* BEGIN *

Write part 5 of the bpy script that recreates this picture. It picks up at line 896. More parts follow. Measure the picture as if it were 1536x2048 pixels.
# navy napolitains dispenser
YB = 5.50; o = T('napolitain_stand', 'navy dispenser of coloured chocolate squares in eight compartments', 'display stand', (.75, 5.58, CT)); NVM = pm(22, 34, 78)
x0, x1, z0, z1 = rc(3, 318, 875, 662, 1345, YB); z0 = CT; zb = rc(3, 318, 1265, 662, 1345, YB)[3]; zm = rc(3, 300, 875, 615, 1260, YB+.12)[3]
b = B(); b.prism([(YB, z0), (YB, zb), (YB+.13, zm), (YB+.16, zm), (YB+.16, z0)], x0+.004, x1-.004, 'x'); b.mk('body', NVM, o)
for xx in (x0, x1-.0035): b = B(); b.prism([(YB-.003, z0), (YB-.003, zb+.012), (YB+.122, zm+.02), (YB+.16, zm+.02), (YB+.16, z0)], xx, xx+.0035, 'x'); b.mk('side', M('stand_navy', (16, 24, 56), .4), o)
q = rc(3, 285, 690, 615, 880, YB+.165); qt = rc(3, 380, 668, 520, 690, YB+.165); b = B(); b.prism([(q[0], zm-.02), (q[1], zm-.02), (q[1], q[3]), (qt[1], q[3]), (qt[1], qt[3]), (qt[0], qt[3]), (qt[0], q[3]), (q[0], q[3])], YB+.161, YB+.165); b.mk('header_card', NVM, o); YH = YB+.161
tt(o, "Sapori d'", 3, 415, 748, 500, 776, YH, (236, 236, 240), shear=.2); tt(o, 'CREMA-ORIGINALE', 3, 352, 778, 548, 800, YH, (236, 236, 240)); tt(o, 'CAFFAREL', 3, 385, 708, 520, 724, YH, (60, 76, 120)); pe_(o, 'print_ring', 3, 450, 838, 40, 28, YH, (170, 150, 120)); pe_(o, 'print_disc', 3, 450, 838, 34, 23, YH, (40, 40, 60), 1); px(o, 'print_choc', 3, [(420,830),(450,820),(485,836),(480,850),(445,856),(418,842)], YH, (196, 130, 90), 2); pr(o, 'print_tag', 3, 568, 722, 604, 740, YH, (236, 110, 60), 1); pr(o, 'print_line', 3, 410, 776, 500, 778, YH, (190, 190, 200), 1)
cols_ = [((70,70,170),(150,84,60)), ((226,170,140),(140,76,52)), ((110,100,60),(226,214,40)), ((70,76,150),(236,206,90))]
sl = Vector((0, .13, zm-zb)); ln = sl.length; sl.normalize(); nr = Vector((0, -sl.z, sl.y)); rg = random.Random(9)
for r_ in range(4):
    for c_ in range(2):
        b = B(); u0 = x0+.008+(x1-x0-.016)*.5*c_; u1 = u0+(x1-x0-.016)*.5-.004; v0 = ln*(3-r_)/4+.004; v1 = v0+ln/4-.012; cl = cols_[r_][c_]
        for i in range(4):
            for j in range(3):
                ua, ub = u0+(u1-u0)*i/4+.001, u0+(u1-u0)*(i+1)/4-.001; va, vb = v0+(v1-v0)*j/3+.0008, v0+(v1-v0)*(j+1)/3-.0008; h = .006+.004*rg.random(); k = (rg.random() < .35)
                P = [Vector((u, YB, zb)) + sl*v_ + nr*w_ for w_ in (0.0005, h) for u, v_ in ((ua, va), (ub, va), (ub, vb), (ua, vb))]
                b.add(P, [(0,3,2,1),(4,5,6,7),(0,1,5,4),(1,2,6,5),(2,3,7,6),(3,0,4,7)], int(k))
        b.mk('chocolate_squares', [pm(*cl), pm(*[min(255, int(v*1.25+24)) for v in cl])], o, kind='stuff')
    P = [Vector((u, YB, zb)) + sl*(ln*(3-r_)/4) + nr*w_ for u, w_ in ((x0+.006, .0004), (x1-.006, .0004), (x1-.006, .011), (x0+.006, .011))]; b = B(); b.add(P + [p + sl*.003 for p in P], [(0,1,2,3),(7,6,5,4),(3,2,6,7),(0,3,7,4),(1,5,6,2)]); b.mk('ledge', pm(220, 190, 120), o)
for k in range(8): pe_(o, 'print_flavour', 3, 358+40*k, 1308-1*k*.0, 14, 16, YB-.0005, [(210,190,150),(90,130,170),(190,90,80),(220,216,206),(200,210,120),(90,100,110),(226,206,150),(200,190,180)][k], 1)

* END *

-- REQUEST --
Set down the listing in full, keeping every word exactly as it is.

-- RIGHT ANSWER --
Write part 5 of the bpy script that recreates this picture. It picks up at line 896. More parts follow. Measure the picture as if it were 1536x2048 pixels.
# navy napolitains dispenser
YB = 5.50; o = T('napolitain_stand', 'navy dispenser of coloured chocolate squares in eight compartments', 'display stand', (.75, 5.58, CT)); NVM = pm(22, 34, 78)
x0, x1, z0, z1 = rc(3, 318, 875, 662, 1345, YB); z0 = CT; zb = rc(3, 318, 1265, 662, 1345, YB)[3]; zm = rc(3, 300, 875, 615, 1260, YB+.12)[3]
b = B(); b.prism([(YB, z0), (YB, zb), (YB+.13, zm), (YB+.16, zm), (YB+.16, z0)], x0+.004, x1-.004, 'x'); b.mk('body', NVM, o)
for xx in (x0, x1-.0035): b = B(); b.prism([(YB-.003, z0), (YB-.003, zb+.012), (YB+.122, zm+.02), (YB+.16, zm+.02), (YB+.16, z0)], xx, xx+.0035, 'x'); b.mk('side', M('stand_navy', (16, 24, 56), .4), o)
q = rc(3, 285, 690, 615, 880, YB+.165); qt = rc(3, 380, 668, 520, 690, YB+.165); b = B(); b.prism([(q[0], zm-.02), (q[1], zm-.02), (q[1], q[3]), (qt[1], q[3]), (qt[1], qt[3]), (qt[0], qt[3]), (qt[0], q[3]), (q[0], q[3])], YB+.161, YB+.165); b.mk('header_card', NVM, o); YH = YB+.161
tt(o, "Sapori d'", 3, 415, 748, 500, 776, YH, (236, 236, 240), shear=.2); tt(o, 'CREMA-ORIGINALE', 3, 352, 778, 548, 800, YH, (236, 236, 240)); tt(o, 'CAFFAREL', 3, 385, 708, 520, 724, YH, (60, 76, 120)); pe_(o, 'print_ring', 3, 450, 838, 40, 28, YH, (170, 150, 120)); pe_(o, 'print_disc', 3, 450, 838, 34, 23, YH, (40, 40, 60), 1); px(o, 'print_choc', 3, [(420,830),(450,820),(485,836),(480,850),(445,856),(418,842)], YH, (196, 130, 90), 2); pr(o, 'print_tag', 3, 568, 722, 604, 740, YH, (236, 110, 60), 1); pr(o, 'print_line', 3, 410, 776, 500, 778, YH, (190, 190, 200), 1)
cols_ = [((70,70,170),(150,84,60)), ((226,170,140),(140,76,52)), ((110,100,60),(226,214,40)), ((70,76,150),(236,206,90))]
sl = Vector((0, .13, zm-zb)); ln = sl.length; sl.normalize(); nr = Vector((0, -sl.z, sl.y)); rg = random.Random(9)
for r_ in range(4):
    for c_ in range(2):
        b = B(); u0 = x0+.008+(x1-x0-.016)*.5*c_; u1 = u0+(x1-x0-.016)*.5-.004; v0 = ln*(3-r_)/4+.004; v1 = v0+ln/4-.012; cl = cols_[r_][c_]
        for i in range(4):
            for j in range(3):
                ua, ub = u0+(u1-u0)*i/4+.001, u0+(u1-u0)*(i+1)/4-.001; va, vb = v0+(v1-v0)*j/3+.0008, v0+(v1-v0)*(j+1)/3-.0008; h = .006+.004*rg.random(); k = (rg.random() < .35)
                P = [Vector((u, YB, zb)) + sl*v_ + nr*w_ for w_ in (0.0005, h) for u, v_ in ((ua, va), (ub, va), (ub, vb), (ua, vb))]
                b.add(P, [(0,3,2,1),(4,5,6,7),(0,1,5,4),(1,2,6,5),(2,3,7,6),(3,0,4,7)], int(k))
        b.mk('chocolate_squares', [pm(*cl), pm(*[min(255, int(v*1.25+24)) for v in cl])], o, kind='stuff')
    P = [Vector((u, YB, zb)) + sl*(ln*(3-r_)/4) + nr*w_ for u, w_ in ((x0+.006, .0004), (x1-.006, .0004), (x1-.006, .011), (x0+.006, .011))]; b = B(); b.add(P + [p + sl*.003 for p in P], [(0,1,2,3),(7,6,5,4),(3,2,6,7),(0,3,7,4),(1,5,6,2)]); b.mk('ledge', pm(220, 190, 120), o)
for k in range(8): pe_(o, 'print_flavour', 3, 358+40*k, 1308-1*k*.0, 14, 16, YB-.0005, [(210,190,150),(90,130,170),(190,90,80),(220,216,206),(200,210,120),(90,100,110),(226,206,150),(200,190,180)][k], 1)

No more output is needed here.